On turbulence measurement in rotating magnetic field-driven flow

Abstract

Small-scale turbulence measurements in liquid metals are generally conducted using potential difference probes (PDPs). However, the use of PDPs in alternating magnetic field-driven flows is limited as the driving magnetic field (DMF) induces a noise signal, which cannot be separated from the turbulence signal using a filtering algorithm that does not take into consideration the physics of both the noise and the flow. Therefore, we developed a post-measurement method for the rejection of DMF-induced signals. The method was demonstrated for a case study of rotating magnetic field (RMF)-driven flow in which the interaction between the PDP and DMF was investigated.

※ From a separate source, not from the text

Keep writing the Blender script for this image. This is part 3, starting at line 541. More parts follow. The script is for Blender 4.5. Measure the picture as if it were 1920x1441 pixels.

The probe was successfully aligned so that the DMF-induced signal could be linearly separated from the turbulence signal. Consequently, our method enables the properties of both the cyclostationary induced signal and turbulence to be utilized to reconstruct DMF-induced signals. The induced signal is reconstructed using a moving ensemble (or ergodic) averaging algorithm that removes the turbulence contribution to the original signal. The algorithm was tested by applying it to velocity measurements that were conducted inside liquid Ga–In–Sn alloy subjected to RMF driven flow, and it was found that the developed method enabled the successful rejection of the DMF-induced signal. The rejection of the induced signal revealed an unknown spectral distribution of the turbulent kinetic energy for RMF-driven flow at a high magnetic Taylor number. This distribution could not have been identified without the rejection of the induced signal.